Why is it ok to choose an arbitrary point when calculating the intersection of two planes?

The intersection line can be parametrized as

$$g: \mathbb{R} \longrightarrow \mathbb{R}^3,\ t \longmapsto a + tv,$$

where $a$ is an arbitrary point lying on the line and $v$ is a directional vector. In the answer you quoted, $v$ was already calculated, so only $a$ misses. We try $y = 0$ and get the solution $a = (x, y, z) = (0, 0, 1)$. In general, you always need one particular solution of the corresponding linear equation system.

Sometimes guessing a variable does not immediately lead you to success, as it can be seen for instance in the second answer you quoted with $z = 0$. If this is the case, you can try to set another variable to $0$. This will work (in the case $z = 0$, otherwise similar), since every line in the $(x, y)$-plane goes through at least one point with coordinates $(x, 0)$ or $(0, y)$ (draw the picture).

The intersection of two non-parallel planes is a line. That line can be given by the equation $\mathbf{r}(t)=\mathbf{r}_0 + t\mathbf{L}$ where $\mathbf{L}$ is a direction vector. If $\mathbf{L}$ has all nonzero components (the "typical" situation), then any given one of the variables will be zero at some point on the line (in general different points for each). You can pick the $\mathbf{r}_0$ of the line to be one of those points. This is just a matter of convenience, it doesn't have some deep significance.

On the other hand, if the direction vector has a zero component (which geometrically means that the line is directed parallel to one of the coordinate planes) and you pick that coordinate to set equal to zero then you will probably get an inconsistent system. You can just pick a different coordinate to set equal to zero; one of the three will necessarily work.

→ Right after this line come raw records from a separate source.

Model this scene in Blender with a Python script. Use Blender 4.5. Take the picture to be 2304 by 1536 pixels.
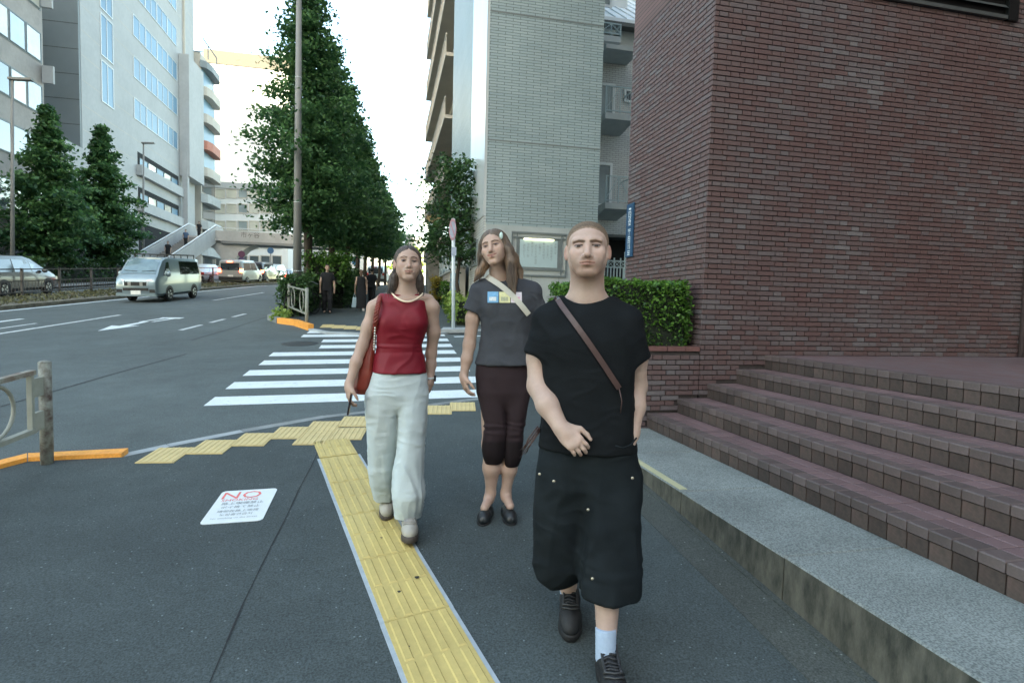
import bpy, bmesh, math, random
import numpy as np
from mathutils import Vector, Matrix
random.seed(7); np.random.seed(7)
scene = bpy.context.scene
for o in list(bpy.data.objects): bpy.data.objects.remove(o)
C = scene.collection
R_ = math.radians
# ---------------------------------------------------------------- camera
CAM_H = 1.60
F_PX, CX, CY = 1275.0, 1152.0, 768.0          # calibrated on the photograph (2304 x 1536)
ROT = np.array([[0.97618706, -0.01137297, -0.21663213],
                [-0.21554305, 0.0619113, -0.97452973],
                [0.02449527, 0.99801686, 0.05798565]])
cam_d = bpy.data.cameras.new('camera'); cam = bpy.data.objects.new('camera', cam_d); C.objects.link(cam)
cam_d.sensor_width = 36.0; cam_d.lens = 36.0 * F_PX / 2304.0; cam_d.clip_start = 0.05; cam_d.clip_end = 2000
cam.matrix_world = Matrix.Translation((0, 0, CAM_H)) @ Matrix(ROT.tolist()).to_4x4()
cam_d.dof.use_dof = True; cam_d.dof.focus_distance = 3.0; cam_d.dof.aperture_fstop = 8.0
scene.camera = cam
# ---------------------------------------------------------------- sky, sun, exposure
SUN_EL = R_(24.0); SUN_FROM = Vector((-0.30, -0.954, 0)).normalized()   # the sun stands behind the viewer, a little left
world = bpy.data.worlds.new('World'); scene.world = world; world.use_nodes = True
wn = world.node_tree; wn.nodes.clear()
sky = wn.nodes.new('ShaderNodeTexSky'); sky.sky_type = 'NISHITA'; sky.sun_disc = False
sky.sun_elevation = SUN_EL; sky.sun_rotation = math.atan2(SUN_FROM.x, SUN_FROM.y)
sky.air_density = 1.0; sky.dust_density = 1.6; sky.ozone_density = 1.0
bg = wn.nodes.new('ShaderNodeBackground'); bg.inputs[1].default_value = 0.15
wo = wn.nodes.new('ShaderNodeOutputWorld')
wn.links.new(sky.outputs[0], bg.inputs[0]); wn.links.new(bg.outputs[0], wo.inputs[0])
sun_d = bpy.data.lights.new('sun', 'SUN'); sun_d.energy = 3.0; sun_d.angle = R_(0.6); sun_d.color = (1.0, 0.90, 0.76)
sun = bpy.data.objects.new('sun', sun_d); C.objects.link(sun)
sdir = Vector((SUN_FROM.x * math.cos(SUN_EL), SUN_FROM.y * math.cos(SUN_EL), math.sin(SUN_EL)))
sun.rotation_euler = sdir.to_track_quat('Z', 'Y').to_euler(); sun.location = (0, -20, 60)
scene.view_settings.view_transform = 'Standard'; scene.view_settings.look = 'None'
scene.view_settings.exposure = 2.8; scene.view_settings.gamma = 1.0
scene.view_settings.use_white_balance = True; scene.view_settings.white_balance_temperature = 7800; scene.view_settings.white_balance_tint = 0
scene.render.resolution_x = 1024; scene.render.resolution_y = 682
scene.render.engine = 'CYCLES'
# ---------------------------------------------------------------- ground shape and measuring helpers
def S(x, y):
    """height of the pavement surface: the street climbs about 7 percent and levels off far away"""
    f = 0.07 * y if y < 40 else 2.8 + 0.07 * 25 * (1 - math.exp(-(y - 40) / 25.0))
    return 0.02 * max(-22, min(12, x)) + f
def ray(px, py):
    d = ROT @ np.array([(px - CX) / F_PX, -(py - CY) / F_PX, -1.0]); return Vector(d)
def G(px, py, dz=0.0):
    d = ray(px, py); t = 2.0
    for _ in range(60):
        p = d * t; e = (CAM_H + p.z) - (S(p.x, p.y) + dz); g = d.z - 0.02 * d.x - 0.06 * d.y
        t = max(0.5, min(400, t - e / g))
    p = d * t; return Vector((p.x, p.y, S(p.x, p.y) + dz))
def atY(px, py, Y):
    d = ray(px, py); d = d * (Y / d.y); return Vector((d.x, d.y, d.z + CAM_H))
def atX(px, py, X):
    d = ray(px, py); d = d * (X / d.x); return Vector((d.x, d.y, d.z + CAM_H))
# ---------------------------------------------------------------- materials
MATS = {}
def mat(name, col, rough=0.75, var=0.12, scale=8.0, bump=0.0, bscale=None, metal=0.0, spec=0.5, col2=None, detail=6.0,
        stretch=None, emit=None, emit_s=0.0, objrand=0.0, attr=None, sheen=0.0, fine=0.0, fscale=300.0, transl=0.0, alpha=1.0, sss=0.0, coat=0.0):
    if name in MATS: return MATS[name]
    m = bpy.data.materials.new(name); m.use_nodes = True; nt = m.node_tree; N = nt.nodes; L = nt.links
    b = N['Principled BSDF']; b.inputs['Roughness'].default_value = rough; b.inputs['Metallic'].default_value = metal
    b.inputs['Specular IOR Level'].default_value = spec
    if sheen: b.inputs['Sheen Weight'].default_value = sheen
    if coat: b.inputs['Coat Weight'].default_value = coat; b.inputs['Coat Roughness'].default_value = 0.06
    if sss: b.inputs['Subsurface Weight'].default_value = sss; b.inputs['Subsurface Radius'].default_value = (1.0, 0.35, 0.2); b.inputs['Subsurface Scale'].default_value = 0.01
    tc = N.new('ShaderNodeTexCoord'); src = tc.outputs['Object']
    if stretch:
        mp = N.new('ShaderNodeMapping'); mp.inputs['Scale'].default_value = stretch; L.new(src, mp.inputs['Vector']); src = mp.outputs['Vector']
    nz = N.new('ShaderNodeTexNoise'); nz.inputs['Scale'].default_value = scale; nz.inputs['Detail'].default_value = detail; nz.inputs['Roughness'].default_value = 0.62
    L.new(src, nz.inputs['Vector'])
    c1 = Vector(col[:3]); 
    if col2 is None: lo, hi = c1 * (1 - var), c1 * (1 + var)
    else: lo, hi = c1, Vector(col2[:3])
    rp = N.new('ShaderNodeValToRGB'); rp.color_ramp.elements[0].position = 0.32; rp.color_ramp.elements[1].position = 0.68
    rp.color_ramp.elements[0].color = (*lo, 1); rp.color_ramp.elements[1].color = (*hi, 1)
    L.new(nz.outputs['Fac'], rp.inputs['Fac']); out = rp.outputs['Color']
    if fine:
        n2 = N.new('ShaderNodeTexNoise'); n2.inputs['Scale'].default_value = fscale; n2.inputs['Detail'].default_value = 2.0; L.new(tc.outputs['Object'], n2.inputs['Vector'])
        mr = N.new('ShaderNodeMapRange'); mr.inputs[1].default_value = 0.3; mr.inputs[2].default_value = 0.7; mr.inputs[3].default_value = 1 - fine; mr.inputs[4].default_value = 1 + fine
        L.new(n2.outputs['Fac'], mr.inputs[0])
        mx = N.new('ShaderNodeVectorMath'); mx.operation = 'SCALE'; L.new(out, mx.inputs[0]); L.new(mr.outputs[0], mx.inputs['Scale']); out = mx.outputs[0]
    if objrand:
        oi = N.new('ShaderNodeObjectInfo'); mr = N.new('ShaderNodeMapRange'); mr.inputs[3].default_value = 1 - objrand; mr.inputs[4].default_value = 1 + objrand
        L.new(oi.outputs['Random'], mr.inputs[0]); mx = N.new('ShaderNodeVectorMath'); mx.operation = 'SCALE'
        L.new(out, mx.inputs[0]); L.new(mr.outputs[0], mx.inputs['Scale']); out = mx.outputs[0]
    if attr:
        at = N.new('ShaderNodeAttribute'); at.attribute_name = attr
        mx = N.new('ShaderNodeVectorMath'); mx.operation = 'MULTIPLY'; L.new(out, mx.inputs[0]); L.new(at.outputs['Color'], mx.inputs[1]); out = mx.outputs[0]
    L.new(out, b.inputs['Base Color'])
    if bump:
        nb = N.new('ShaderNodeTexNoise'); nb.inputs['Scale'].default_value = bscale or scale * 4; nb.inputs['Detail'].default_value = 5.0; L.new(src, nb.inputs['Vector'])
        bp = N.new('ShaderNodeBump'); bp.inputs['Strength'].default_value = min(1.0, bump); bp.inputs['Distance'].default_value = 0.004 if bump < 1 else 0.004 * bump
        L.new(nb.outputs['Fac'], bp.inputs['Height']); L.new(bp.outputs['Normal'], b.inputs['Normal'])
    if emit:
        b.inputs['Emission Color'].default_value = (*emit, 1); b.inputs['Emission Strength'].default_value = emit_s
    if transl:
        tr = N.new('ShaderNodeBsdfTranslucent'); L.new(out, tr.inputs['Color']); ms = N.new('ShaderNodeMixShader'); ms.inputs[0].default_value = transl
        L.new(b.outputs[0], ms.inputs[1]); L.new(tr.outputs[0], ms.inputs[2]); L.new(ms.outputs[0], N['Material Output'].inputs['Surface'])
    m.diffuse_color = (*c1, 1)
    MATS[name] = m; return m
def glass_mat(name, col, rough=0.05, var=0.25, scale=0.25):
    """window glass seen from outside: dark room behind, mirror-like surface"""
    return mat(name, col, rough, var, scale, spec=1.0, coat=0.8)
def brick_mat(name, c1, c2, mortar, bw, bh, joint, axis, rough=0.7, bump=0.6, off=0.5, bias=0.0, big=0.15):
    """small tile cladding too fine to build piece by piece; axis says which world axes run along the courses"""
    if name in MATS: return MATS[name]
    m = bpy.data.materials.new(name); m.use_nodes = True; N = m.node_tree.nodes; L = m.node_tree.links
    b = N['Principled BSDF']; b.inputs['Roughness'].default_value = rough
    g = N.new('ShaderNodeNewGeometry'); sp = N.new('ShaderNodeSeparateXYZ'); L.new(g.outputs['Position'], sp.inputs[0])
    cb = N.new('ShaderNodeCombineXYZ'); L.new(sp.outputs['X' if axis == 'x' else 'Y'], cb.inputs[0]); L.new(sp.outputs['Z' if axis != 'flat' else 'X'], cb.inputs[1])
    t = N.new('ShaderNodeTexBrick'); L.new(cb.outputs[0], t.inputs['Vector']); t.inputs['Scale'].default_value = 1.0
    t.inputs['Brick Width'].default_value = bw; t.inputs['Row Height'].default_value = bh; t.inputs['Mortar Size'].default_value = joint; t.inputs['Mortar Smooth'].default_value = 0.1
    t.inputs['Bias'].default_value = bias; t.offset = off
    t.inputs['Color1'].default_value = (*c1, 1); t.inputs['Color2'].default_value = (*c2, 1); t.inputs['Mortar'].default_value = (*mortar, 1)
    nz = N.new('ShaderNodeTexNoise'); nz.inputs['Scale'].default_value = 0.7; nz.inputs['Detail'].default_value = 8; L.new(g.outputs['Position'], nz.inputs['Vector'])
    mr = N.new('ShaderNodeMapRange'); mr.inputs[1].default_value = 0.3; mr.inputs[2].default_value = 0.7; mr.inputs[3].default_value = 1 - big; mr.inputs[4].default_value = 1 + big; L.new(nz.outputs['Fac'], mr.inputs[0])
    mx = N.new('ShaderNodeVectorMath'); mx.operation = 'SCALE'; L.new(t.outputs['Color'], mx.inputs[0]); L.new(mr.outputs[0], mx.inputs['Scale'])
    L.new(mx.outputs[0], b.inputs['Base Color'])
    bp = N.new('ShaderNodeBump'); bp.invert = True; bp.inputs['Strength'].default_value = bump; bp.inputs['Distance'].default_value = 0.01
    L.new(t.outputs['Fac'], bp.inputs['Height']); L.new(bp.outputs['Normal'], b.inputs['Normal'])
    MATS[name] = m; return m
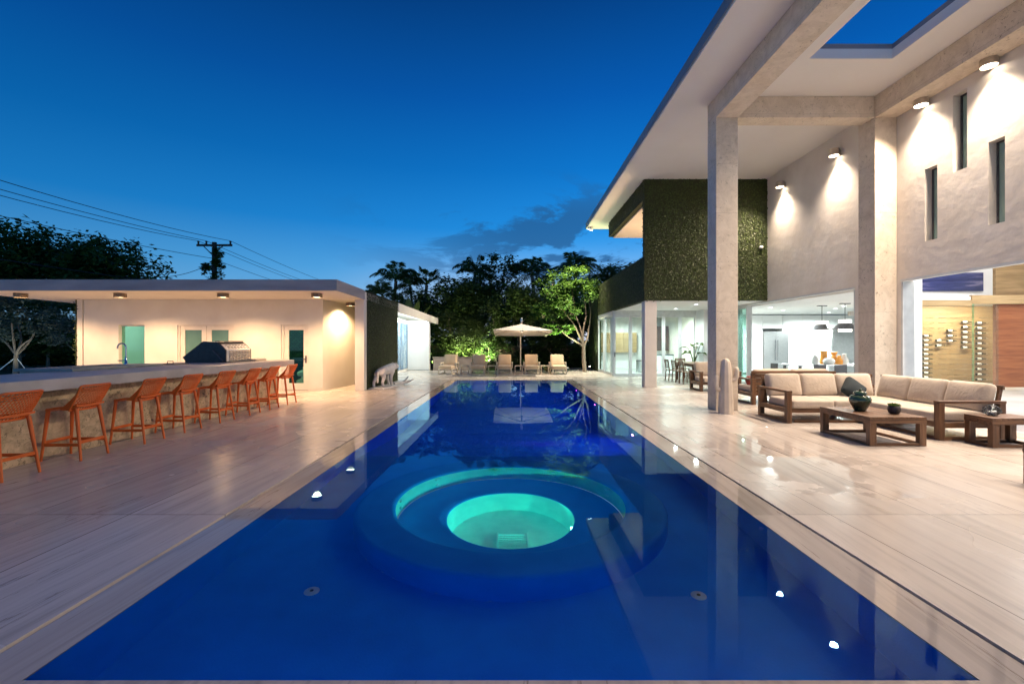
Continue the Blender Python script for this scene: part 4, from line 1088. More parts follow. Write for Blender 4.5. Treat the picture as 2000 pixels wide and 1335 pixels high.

Alternatively, you can approach solving the two linear equations in three unknowns directly by using Gaussian elimination (which you have probably learned at some point for systems of two linear equations in two unknowns). In this problem you can eliminate $x$ in the second equation, changing it to $-y-4z+4=0$, and then use that equation to eliminate $y$ in the first equation, changing it to $x-7z+7=0$. Now you read these new equations as $x=7z-7,y=-4z+4$ where $z$ is free, which can be easily translated into an equation of the line. If the line turns out to be parallel to a coordinate plane, this procedure will tell you that directly without needing to guess-and-check.